DATA EXTRACT =

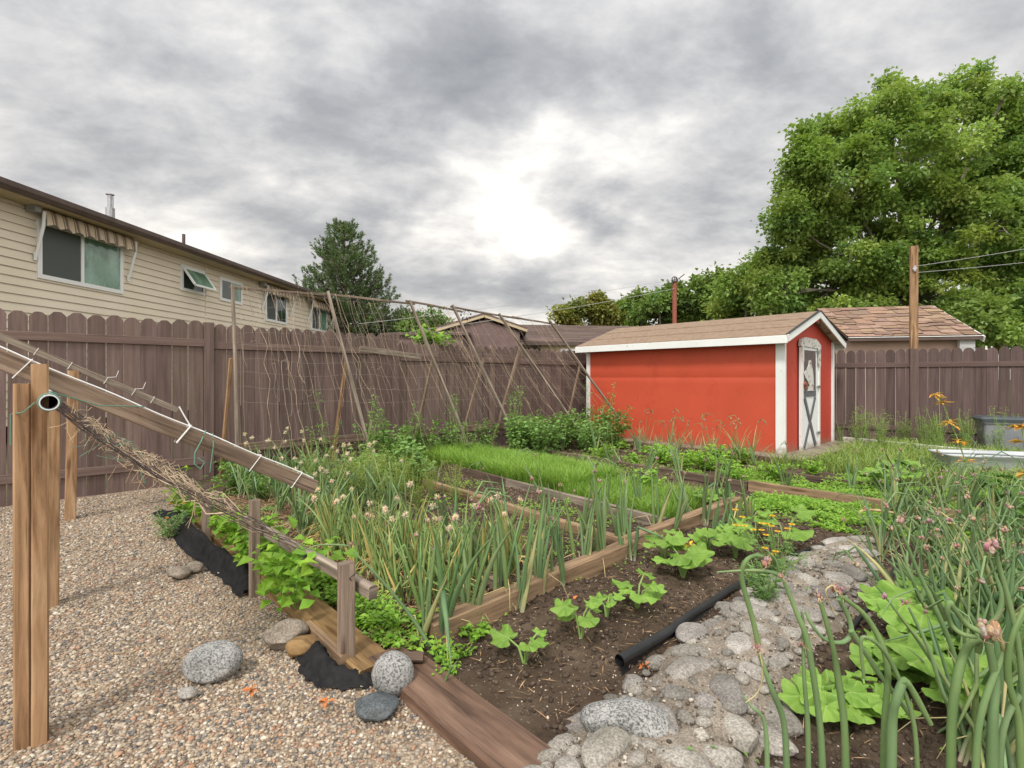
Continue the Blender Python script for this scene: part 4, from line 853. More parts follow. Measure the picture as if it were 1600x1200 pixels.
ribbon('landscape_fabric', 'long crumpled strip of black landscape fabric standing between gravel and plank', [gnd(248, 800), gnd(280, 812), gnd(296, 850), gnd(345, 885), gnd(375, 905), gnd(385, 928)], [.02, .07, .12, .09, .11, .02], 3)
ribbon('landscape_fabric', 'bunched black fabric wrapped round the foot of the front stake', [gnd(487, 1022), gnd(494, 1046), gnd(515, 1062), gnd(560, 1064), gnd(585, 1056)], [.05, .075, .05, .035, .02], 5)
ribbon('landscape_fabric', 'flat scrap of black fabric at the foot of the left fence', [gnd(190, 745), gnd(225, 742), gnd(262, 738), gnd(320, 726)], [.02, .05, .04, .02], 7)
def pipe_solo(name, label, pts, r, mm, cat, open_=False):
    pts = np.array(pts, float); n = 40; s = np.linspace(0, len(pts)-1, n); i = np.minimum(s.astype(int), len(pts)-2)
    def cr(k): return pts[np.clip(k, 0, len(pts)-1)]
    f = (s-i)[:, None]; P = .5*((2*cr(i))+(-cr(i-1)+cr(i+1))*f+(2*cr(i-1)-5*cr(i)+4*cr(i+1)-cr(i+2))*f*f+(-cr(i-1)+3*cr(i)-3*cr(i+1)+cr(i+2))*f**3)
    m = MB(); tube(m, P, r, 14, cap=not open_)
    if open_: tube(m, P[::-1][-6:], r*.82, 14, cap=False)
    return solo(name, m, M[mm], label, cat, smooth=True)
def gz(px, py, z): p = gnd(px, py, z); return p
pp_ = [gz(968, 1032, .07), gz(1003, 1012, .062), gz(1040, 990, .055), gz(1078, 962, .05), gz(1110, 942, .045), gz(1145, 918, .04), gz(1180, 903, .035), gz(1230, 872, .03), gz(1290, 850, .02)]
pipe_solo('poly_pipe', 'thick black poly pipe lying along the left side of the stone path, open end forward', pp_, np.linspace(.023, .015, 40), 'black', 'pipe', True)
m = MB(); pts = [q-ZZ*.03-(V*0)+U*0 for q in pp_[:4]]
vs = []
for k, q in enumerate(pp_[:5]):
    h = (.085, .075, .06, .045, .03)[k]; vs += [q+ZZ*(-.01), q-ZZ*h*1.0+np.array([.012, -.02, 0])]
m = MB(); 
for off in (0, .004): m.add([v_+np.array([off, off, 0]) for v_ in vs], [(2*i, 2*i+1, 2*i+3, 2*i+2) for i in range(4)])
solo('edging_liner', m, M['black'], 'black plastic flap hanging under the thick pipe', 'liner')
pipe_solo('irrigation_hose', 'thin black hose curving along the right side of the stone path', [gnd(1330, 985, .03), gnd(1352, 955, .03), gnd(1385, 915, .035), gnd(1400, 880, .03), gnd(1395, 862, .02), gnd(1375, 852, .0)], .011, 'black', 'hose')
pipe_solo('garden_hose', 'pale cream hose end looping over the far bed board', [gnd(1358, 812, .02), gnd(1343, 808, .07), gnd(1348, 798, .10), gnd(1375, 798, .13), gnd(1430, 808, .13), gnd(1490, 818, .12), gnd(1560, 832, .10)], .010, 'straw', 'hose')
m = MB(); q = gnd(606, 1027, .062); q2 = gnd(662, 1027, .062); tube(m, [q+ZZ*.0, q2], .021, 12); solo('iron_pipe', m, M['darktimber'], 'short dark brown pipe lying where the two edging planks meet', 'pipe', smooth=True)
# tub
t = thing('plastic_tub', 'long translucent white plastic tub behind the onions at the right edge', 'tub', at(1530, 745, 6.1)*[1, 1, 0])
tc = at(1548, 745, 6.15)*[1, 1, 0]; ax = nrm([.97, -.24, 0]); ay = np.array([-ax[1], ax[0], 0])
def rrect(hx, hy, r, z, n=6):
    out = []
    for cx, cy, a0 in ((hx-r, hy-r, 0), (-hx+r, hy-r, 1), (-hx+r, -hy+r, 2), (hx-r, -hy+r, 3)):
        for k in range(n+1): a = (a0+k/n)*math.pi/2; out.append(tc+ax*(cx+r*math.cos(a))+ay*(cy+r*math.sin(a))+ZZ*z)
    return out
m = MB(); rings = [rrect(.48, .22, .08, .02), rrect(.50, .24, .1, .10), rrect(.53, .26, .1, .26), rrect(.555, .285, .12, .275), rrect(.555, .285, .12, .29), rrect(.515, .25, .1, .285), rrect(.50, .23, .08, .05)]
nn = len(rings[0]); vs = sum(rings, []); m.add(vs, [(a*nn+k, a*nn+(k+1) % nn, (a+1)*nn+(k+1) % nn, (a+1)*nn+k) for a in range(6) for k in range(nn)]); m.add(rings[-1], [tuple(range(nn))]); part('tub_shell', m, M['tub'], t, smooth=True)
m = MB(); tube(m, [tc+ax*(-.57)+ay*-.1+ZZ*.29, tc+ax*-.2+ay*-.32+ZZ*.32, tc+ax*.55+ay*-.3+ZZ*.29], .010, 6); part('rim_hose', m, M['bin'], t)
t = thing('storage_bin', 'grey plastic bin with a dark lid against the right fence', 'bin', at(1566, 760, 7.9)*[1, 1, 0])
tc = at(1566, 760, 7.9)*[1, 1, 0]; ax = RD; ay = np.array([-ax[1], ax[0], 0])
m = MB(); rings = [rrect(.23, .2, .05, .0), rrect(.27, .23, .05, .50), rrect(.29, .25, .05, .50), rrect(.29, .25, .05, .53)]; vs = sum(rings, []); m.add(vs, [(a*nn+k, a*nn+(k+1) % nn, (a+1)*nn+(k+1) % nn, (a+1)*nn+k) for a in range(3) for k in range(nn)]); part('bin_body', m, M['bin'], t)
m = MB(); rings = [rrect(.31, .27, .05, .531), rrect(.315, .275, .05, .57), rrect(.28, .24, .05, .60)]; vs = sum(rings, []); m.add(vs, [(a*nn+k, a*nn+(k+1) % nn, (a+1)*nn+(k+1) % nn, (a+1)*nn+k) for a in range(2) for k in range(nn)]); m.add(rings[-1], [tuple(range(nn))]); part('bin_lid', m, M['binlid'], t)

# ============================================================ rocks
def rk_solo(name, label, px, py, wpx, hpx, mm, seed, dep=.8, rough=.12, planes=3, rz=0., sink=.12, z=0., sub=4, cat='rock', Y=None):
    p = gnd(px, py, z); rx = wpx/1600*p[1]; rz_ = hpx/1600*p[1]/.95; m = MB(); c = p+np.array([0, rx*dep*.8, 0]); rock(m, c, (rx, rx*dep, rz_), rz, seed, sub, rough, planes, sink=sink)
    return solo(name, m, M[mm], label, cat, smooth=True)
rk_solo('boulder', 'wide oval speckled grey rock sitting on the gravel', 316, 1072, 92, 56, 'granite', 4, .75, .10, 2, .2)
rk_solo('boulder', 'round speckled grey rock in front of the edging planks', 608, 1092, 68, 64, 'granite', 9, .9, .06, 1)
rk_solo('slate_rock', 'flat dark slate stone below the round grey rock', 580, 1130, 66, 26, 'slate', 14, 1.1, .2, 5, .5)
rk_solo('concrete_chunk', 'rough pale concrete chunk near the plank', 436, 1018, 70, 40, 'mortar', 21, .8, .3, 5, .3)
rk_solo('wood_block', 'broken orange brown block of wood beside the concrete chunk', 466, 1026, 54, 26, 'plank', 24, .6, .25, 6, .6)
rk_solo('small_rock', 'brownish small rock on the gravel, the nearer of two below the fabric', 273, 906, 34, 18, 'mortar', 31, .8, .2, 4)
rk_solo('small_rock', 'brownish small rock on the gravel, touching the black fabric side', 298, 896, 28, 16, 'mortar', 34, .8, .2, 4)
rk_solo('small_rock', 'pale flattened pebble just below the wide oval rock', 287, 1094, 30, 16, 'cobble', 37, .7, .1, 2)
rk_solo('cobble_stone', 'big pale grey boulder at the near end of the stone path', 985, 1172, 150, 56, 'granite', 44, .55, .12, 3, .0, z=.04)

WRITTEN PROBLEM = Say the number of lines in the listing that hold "part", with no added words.

RESPONSE TO THIS TASK = 5